Dans bien des cas, ces pièces renvoient à des activités marginales ou encore mal circonscrites dans le champ de la recherche, soit parce que les traces matérielles manquent, soit parce que le sujet n’a pas retenu l’attention des archéologues. Selon un scénario égrenant douze secteurs thématiques, ces pièces singulières remémorent le parcours de personnes méconnues, réveillent le souvenir de pratiques cachées et ressuscitent des univers sensoriels oubliés. Mais l’exposition révèle aussi notre émerveillement immémorial pour le curieux et le beau, et questionne notre rapport au temps.

Scénographie poétique, immersive

Entre art et science, la nouvelle exposition du Laténium a réuni plusieurs artistes pour démultiplier les points de vue sur les objets exposés et enrichir les thèmes abordés. Scénographe, artiste visuelle, musicien et écrivain ajoutent des niveaux de lecture entre le propos archéologique et le public, sans trahir pour autant la réflexion scientifique. Adrien Moretti, scénographe de théâtre, a développé une mise en scène immersive, fonctionnant sur un modèle labyrinthique.

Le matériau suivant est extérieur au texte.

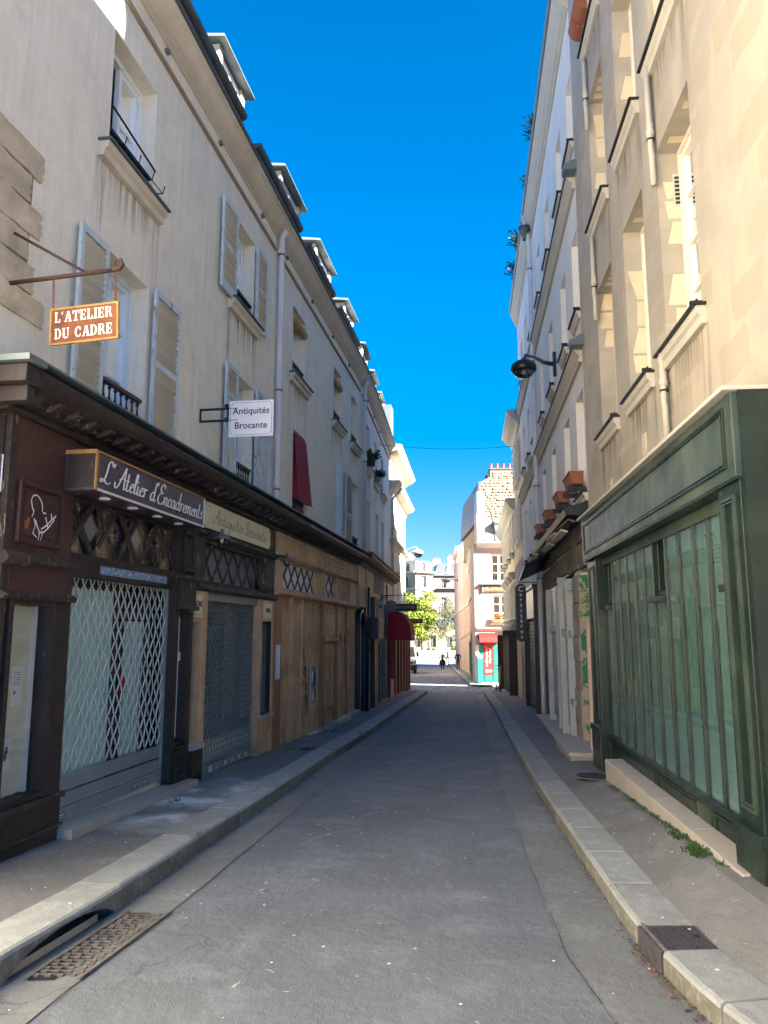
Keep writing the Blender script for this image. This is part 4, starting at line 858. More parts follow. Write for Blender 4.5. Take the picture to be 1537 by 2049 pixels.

Cette scénographie laisse le spectateur libre de déambuler, de se perdre et de se retrouver à sa guise autour des objets et dans un monde organique, caverneux et romantique.

L’écrivain Eugène contribue par ses textes au développement de l’imaginaire, révélant la poésie des objets qui est au cœur du concept de l’exposition. C’est sous la forme d’un audioguide que l’on pourra découvrir ses récits fascinants, drôles, intimes et touchants. Les projections oniriques conçues par l’artiste visuelle Sophie Le Meillour invitent le public à visualiser l’accumulation des sédiments et la lente dégradation des matériaux.

Enfin, le musicien Julian Sartorius a développé des créations sonores qui interprètent à leur façon chacune des 12 thématiques de l’exposition. Les sons se superposent les uns aux autres, créant une œuvre sonore unique. Laténium

pour les publics

En marge de l’exposition, des visites guidées et des ateliers créatifs sont proposés aux adultes et aux enfants.

Porteur du label «Culture inclusive» et engagé à s’adresser au plus grand nombre, le Laténium a également développé des visites en langue facile à lire et à comprendre (FALC).

La programmation culturelle sera adaptée à l’évolution de la situation sanitaire et dévoilée progressivement sur le site internet du Laténium: www.latenium.ch/agenda.

«Des choses» est à voir au Laténium, à Hauterive (Neuchâtel) jusqu’au 9 janvier 2022.

L’exposition est bilingue français / allemand. Des illustrations de l’exposition sont disponibles au téléchargement sur le site Internet du musée.

Catalogue de l’exposition (à paraître le 30 juin): plus de 50 contributions de spécialistes internationaux ont permis la rédaction d’un ouvrage de 450 pages. Il propose un éclairage sur les objets de l’exposition par des récits accessibles à un public large. Prix de vente: CHF 25.